Pipeline rules or Aboriginal rules?

“Oil-sands pipeline hits its highest hurdle
Ottawa warns of foreign-financed “radicals” but opposition is led by a business-minded first nation.”

So read the headline published in the GLOBE AND MAIL dated, January 9, 2012 and written by a David Ebner.

“Public vetting of Enbridge’s proposed $6.6-billion Northern Gateway oil-sands pipeline begins Tuesday (Today, January 10, 2012).”

Someone has said, “The mother of all hearings starts today.”

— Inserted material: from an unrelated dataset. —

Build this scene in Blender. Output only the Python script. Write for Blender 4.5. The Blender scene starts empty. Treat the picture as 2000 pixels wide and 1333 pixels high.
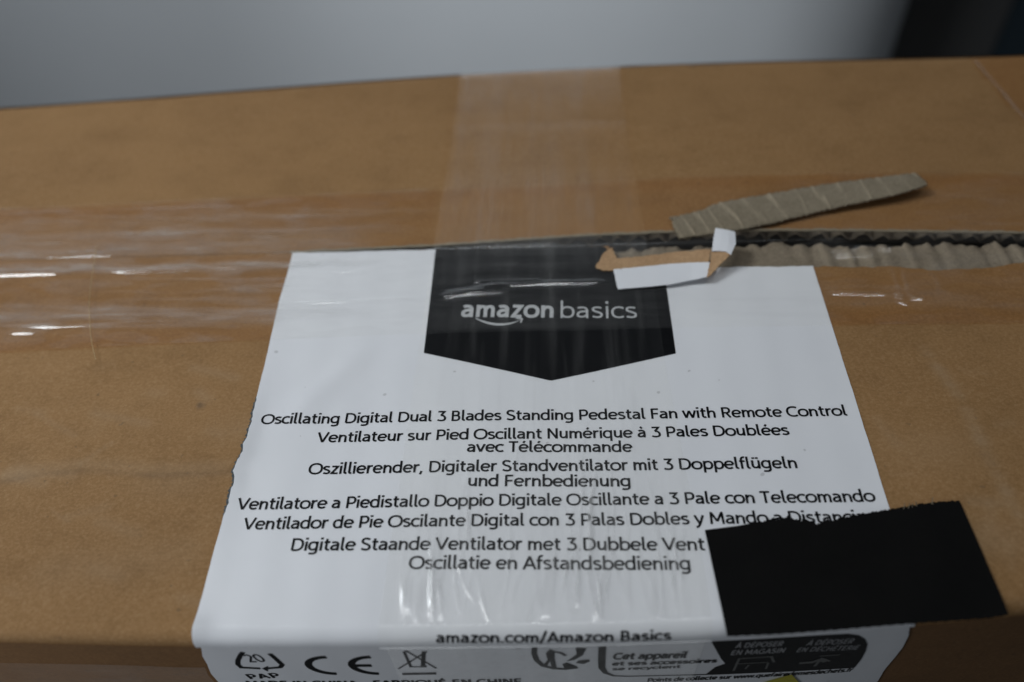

So, is the Gateway pipeline approval a forgone conclusion? Yes, based on the National Energy Board  (NEB) and its history of approving projects, Some say it's a done deal. After all, the NEB’s motto is “In the National Interest.” But, the process, like most projects, will not be without any hurdles. Already, the government is weighing in and some say, are trying to meddle in the process.

Picture from the GLOBE AND MAIL
 “The Conservative government will bring forward new rules to greatly shorten environmental reviews of pipelines and other major projects, arguing that “radical groups” are exploiting the reviews to block proposals vital to Canada’s economic future.” So, what “new rules?” For one, a Timeline.

Joe Oliver, Minister of Natural Resources has said, “…a definite timeline would provide certainty to the participants who are sponsoring the project.” Seems, from the government perspective, some say , if a company applies to build a pipeline, that company will “certainly” be approved.

Introducing new rules though does not omit the “highest hurdle”…Aboriginal opposition?

The arguments concerning native land rights and environmental impact promise a regulatory fight that could travel all the way to the Supreme Court. “The struggle to transport the harvest of Alberta’s vast oil sands enters a new arena this week – a village on the rugged British Columbia coast where the hopes of Canada’s biggest pipeline operator will meet a business-savvy first nation with little appetite for black gold.”

Enter the Haisla First Nation. They are doing business as well as any oil company. Still, regarding the construction of the proposed pipeline, Ellis Ross, Haisla chief councillor has said, “We don’t think that’s in the National Interest.”

The Hearings start today and is hosted by the Haisla First Nation. For the NEB, why not start at the highest hurdle…but it doesn’t mean it’s downhill from there.